DATA SECTION:
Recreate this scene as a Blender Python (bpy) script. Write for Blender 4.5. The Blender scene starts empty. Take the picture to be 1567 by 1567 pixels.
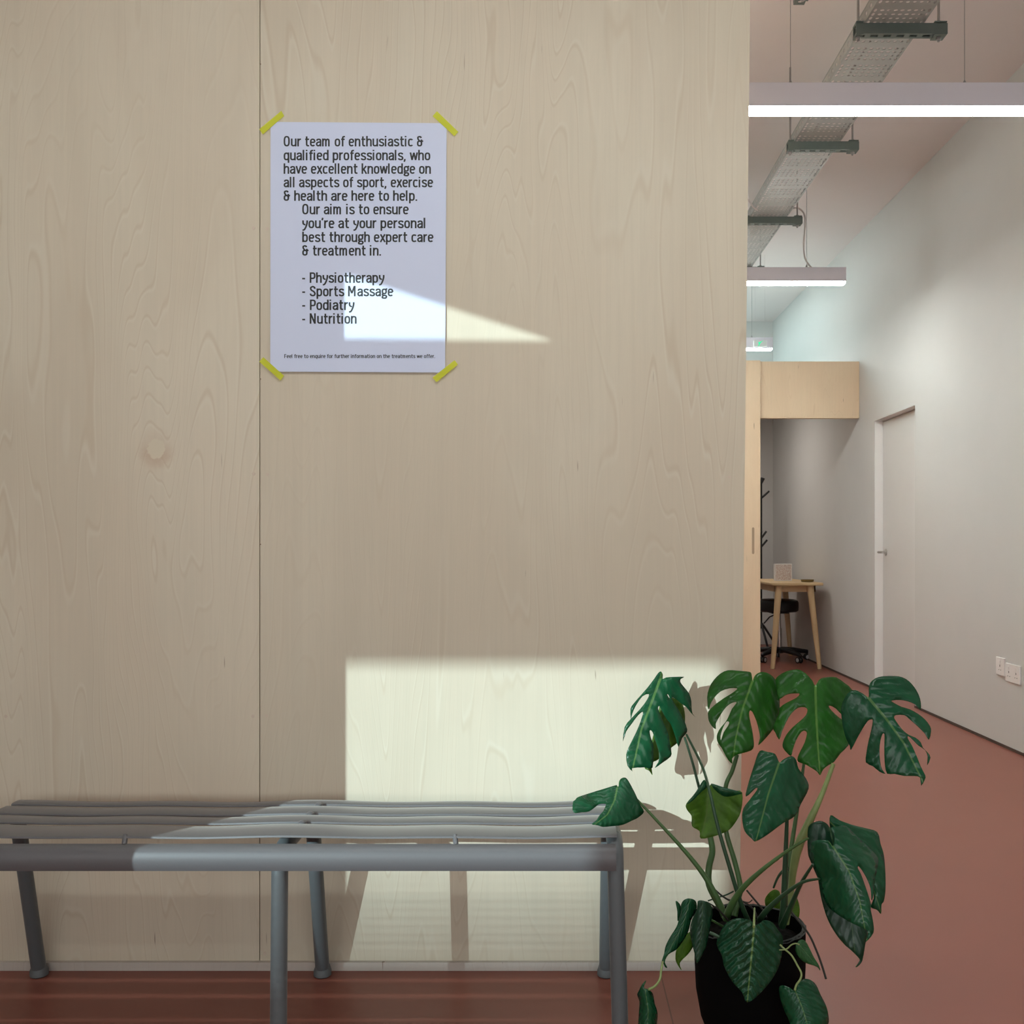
import bpy, bmesh, math, random
from mathutils import Vector, Matrix
from mathutils.geometry import delaunay_2d_cdt

random.seed(7)
scene = bpy.context.scene
C = scene.collection
PI = math.pi

# ------------------------------------------------------------------ camera
F, CX, CY, EYE = 1570.0, 848.0, 837.0, 1.05      # focal length in px, vanishing point, eye height
cam = bpy.data.cameras.new('camera')
cam.sensor_width = 36.0
cam.lens = F / 1567.0 * 36.0
cam.shift_x = (783.5 - CX) / 1567.0
cam.shift_y = (CY - 783.5) / 1567.0
cam.clip_start = 0.05
camo = bpy.data.objects.new('camera', cam)
camo.location = (0, 0, EYE)
camo.rotation_euler = (PI / 2, 0, 0)
C.objects.link(camo)
scene.camera = camo

# ------------------------------------------------------------------ light and exposure
scene.view_settings.view_transform = 'Standard'
scene.view_settings.look = 'None'
scene.view_settings.exposure = 0.2
scene.view_settings.gamma = 1.0
scene.view_settings.use_curve_mapping = False

world = bpy.data.worlds.new('world')
scene.world = world
world.use_nodes = True
wn = world.node_tree
bg = wn.nodes['Background']
bg.inputs['Color'].default_value = (0.75, 0.85, 1.0, 1)
bg.inputs['Strength'].default_value = 0.6

sun = bpy.data.lights.new('sun', 'SUN')
sun.energy = 3.6
sun.angle = math.radians(0.22)
sun.color = (0.72, 0.95, 1.0)
suno = bpy.data.objects.new('sun', sun)
SUN_DIR = Vector((0.76, 1.0, -0.31))
suno.rotation_euler = SUN_DIR.to_track_quat('-Z', 'Y').to_euler()
suno.location = (-6, -8, 4)
C.objects.link(suno)

day = bpy.data.lights.new('shopfront_daylight', 'AREA')
day.shape = 'RECTANGLE'
day.size = 7.0
day.size_y = 0.72
day.energy = 56
day.color = (0.97, 0.98, 0.97)
dayo = bpy.data.objects.new('shopfront_daylight', day)
dayo.location = (-1.35, -1.52, 1.09)
dayo.rotation_euler = (PI / 2, 0, 0)
C.objects.link(dayo)
dayo.rotation_euler = Vector((0, 1, 0)).to_track_quat('-Z', 'Y').to_euler()

# unseen fill lights added to brighten the far ceiling and the desk nook
hi = bpy.data.lights.new('far_ceiling_fill', 'AREA'); hi.shape = 'RECTANGLE'; hi.size = 2.8; hi.size_y = 1.6; hi.energy = 98; hi.color = (0.66, 0.96, 1.0)
hio = bpy.data.objects.new('far_ceiling_fill', hi); hio.location = (-0.35, 9.75, 3.46); C.objects.link(hio)
nk = bpy.data.lights.new('nook_fill', 'AREA'); nk.shape = 'SQUARE'; nk.size = 0.6; nk.energy = 11; nk.color = (1.0, 0.95, 0.88)
nko = bpy.data.objects.new('nook_fill', nk); nko.location = (1.33, 9.5, 2.44); C.objects.link(nko)

LAMP_STRENGTH = 44.0

# ------------------------------------------------------------------ helpers
def P(x, y, Y):
    """a point at depth Y seen at pixel x, y"""
    return Vector(((x - CX) * Y / F, Y, EYE - (y - CY) * Y / F))

def tag(o, label=None, cat=None, group=None, kind=None):
    if label: o['label'] = label
    if cat: o['category'] = cat
    if group: o['group'] = group
    if kind: o['kind'] = kind
    return o

def empty(name, loc=(0, 0, 0)):
    o = bpy.data.objects.new(name, None)
    o.location = loc
    o.empty_display_size = 0.05
    C.objects.link(o)
    return o

class MB:
    """collects shapes and links them as one mesh object (world coordinates)"""
    def __init__(self):
        self.bm = bmesh.new()
    def box(self, x0, x1, y0, y1, z0, z1):
        bm = self.bm
        v = [bm.verts.new(p) for p in ((x0,y0,z0),(x1,y0,z0),(x1,y1,z0),(x0,y1,z0),(x0,y0,z1),(x1,y0,z1),(x1,y1,z1),(x0,y1,z1))]
        for f in ((3,2,1,0),(4,5,6,7),(0,1,5,4),(1,2,6,5),(2,3,7,6),(3,0,4,7)):
            bm.faces.new([v[i] for i in f])
        return self
    def tube(self, pts, rad, n=12, cap=True, flat=1.0):
        """round tube along a path; rad a number or one per point"""
        bm = self.bm
        pts = [Vector(p) for p in pts]
        rads = rad if isinstance(rad, (list, tuple)) else [rad] * len(pts)
        rings = []
        up = None
        for i, p in enumerate(pts):
            a = pts[max(i - 1, 0)]; b = pts[min(i + 1, len(pts) - 1)]
            t = (b - a).normalized()
            if up is None:
                up = Vector((0, 0, 1)) if abs(t.z) < 0.9 else Vector((1, 0, 0))
            s = t.cross(up)
            if s.length < 1e-5:
                s = t.cross(Vector((0, 1, 0)))
            s.normalize()
            up = s.cross(t).normalized()
            rings.append([bm.verts.new(p + (s * math.cos(2*PI*k/n) * flat + up * math.sin(2*PI*k/n)) * rads[i]) for k in range(n)])
        for r0, r1 in zip(rings, rings[1:]):
            for k in range(n):
                bm.faces.new((r0[k], r0[(k+1) % n], r1[(k+1) % n], r1[k]))
        if cap:
            bm.faces.new(rings[0][::-1]); bm.faces.new(rings[-1])
        return self
    def lathe(self, prof, c=(0, 0, 0), n=40, axis='Z'):
        """profile of (radius, height) turned about a vertical axis"""
        bm = self.bm
        rings = []
        for r, h in prof:
            ring = []
            for k in range(n):
                a = 2*PI*k/n
                q = (r*math.cos(a), r*math.sin(a), h)
                if axis == 'X': q = (h, q[0], q[1])
                if axis == 'Y': q = (q[0], h, q[1])
                ring.append(bm.verts.new((c[0]+q[0], c[1]+q[1], c[2]+q[2])))
            rings.append(ring)
        for r0, r1 in zip(rings, rings[1:]):
            for k in range(n):
                bm.faces.new((r0[k], r0[(k+1) % n], r1[(k+1) % n], r1[k]))
        bm.faces.new(rings[0][::-1]); bm.faces.new(rings[-1])
        return self
    def prism(self, poly, d):
        """planar polygon of 3D points pushed along vector d"""
        bm = self.bm
        d = Vector(d)
        a = [bm.verts.new(p) for p in poly]
        b = [bm.verts.new(Vector(p) + d) for p in poly]
        n = len(a)
        bm.faces.new(a[::-1]); bm.faces.new(b)
        for k in range(n):
            bm.faces.new((a[k], a[(k+1) % n], b[(k+1) % n], b[k]))
        return self
    def build(self, name, mat, parent=None, bevel=0.0, smooth=False, segs=2):
        bm = self.bm
        bmesh.ops.recalc_face_normals(bm, faces=bm.faces[:])
        me = bpy.data.meshes.new(name)
        bm.to_mesh(me); bm.free()
        me.materials.append(mat)
        o = bpy.data.objects.new(name, me)
        C.objects.link(o)
        if parent is not None:
            o.parent = parent
            o.matrix_parent_inverse = Matrix.Translation(-Vector(parent.location)) if parent.type == 'EMPTY' else Matrix.Identity(4)
        if bevel > 0:
            m = o.modifiers.new('bevel', 'BEVEL'); m.width = bevel; m.segments = segs; m.limit_method = 'ANGLE'; m.angle_limit = math.radians(35)
        if smooth:
            for p in me.polygons: p.use_smooth = True
            e = o.modifiers.new('split', 'EDGE_SPLIT'); e.split_angle = math.radians(40)
        return o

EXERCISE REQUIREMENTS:
Write out each line of the listing above, exactly, from its first line to the line holding "1, 0)).to_track_quat('-Z', 'Y').to_euler()", inclusive. Skip the pictures.

EXERCISE OUTPUT:
Recreate this scene as a Blender Python (bpy) script. Write for Blender 4.5. The Blender scene starts empty. Take the picture to be 1567 by 1567 pixels.
import bpy, bmesh, math, random
from mathutils import Vector, Matrix
from mathutils.geometry import delaunay_2d_cdt

random.seed(7)
scene = bpy.context.scene
C = scene.collection
PI = math.pi

# ------------------------------------------------------------------ camera
F, CX, CY, EYE = 1570.0, 848.0, 837.0, 1.05      # focal length in px, vanishing point, eye height
cam = bpy.data.cameras.new('camera')
cam.sensor_width = 36.0
cam.lens = F / 1567.0 * 36.0
cam.shift_x = (783.5 - CX) / 1567.0
cam.shift_y = (CY - 783.5) / 1567.0
cam.clip_start = 0.05
camo = bpy.data.objects.new('camera', cam)
camo.location = (0, 0, EYE)
camo.rotation_euler = (PI / 2, 0, 0)
C.objects.link(camo)
scene.camera = camo

# ------------------------------------------------------------------ light and exposure
scene.view_settings.view_transform = 'Standard'
scene.view_settings.look = 'None'
scene.view_settings.exposure = 0.2
scene.view_settings.gamma = 1.0
scene.view_settings.use_curve_mapping = False

world = bpy.data.worlds.new('world')
scene.world = world
world.use_nodes = True
wn = world.node_tree
bg = wn.nodes['Background']
bg.inputs['Color'].default_value = (0.75, 0.85, 1.0, 1)
bg.inputs['Strength'].default_value = 0.6

sun = bpy.data.lights.new('sun', 'SUN')
sun.energy = 3.6
sun.angle = math.radians(0.22)
sun.color = (0.72, 0.95, 1.0)
suno = bpy.data.objects.new('sun', sun)
SUN_DIR = Vector((0.76, 1.0, -0.31))
suno.rotation_euler = SUN_DIR.to_track_quat('-Z', 'Y').to_euler()
suno.location = (-6, -8, 4)
C.objects.link(suno)

day = bpy.data.lights.new('shopfront_daylight', 'AREA')
day.shape = 'RECTANGLE'
day.size = 7.0
day.size_y = 0.72
day.energy = 56
day.color = (0.97, 0.98, 0.97)
dayo = bpy.data.objects.new('shopfront_daylight', day)
dayo.location = (-1.35, -1.52, 1.09)
dayo.rotation_euler = (PI / 2, 0, 0)
C.objects.link(dayo)
dayo.rotation_euler = Vector((0, 1, 0)).to_track_quat('-Z', 'Y').to_euler()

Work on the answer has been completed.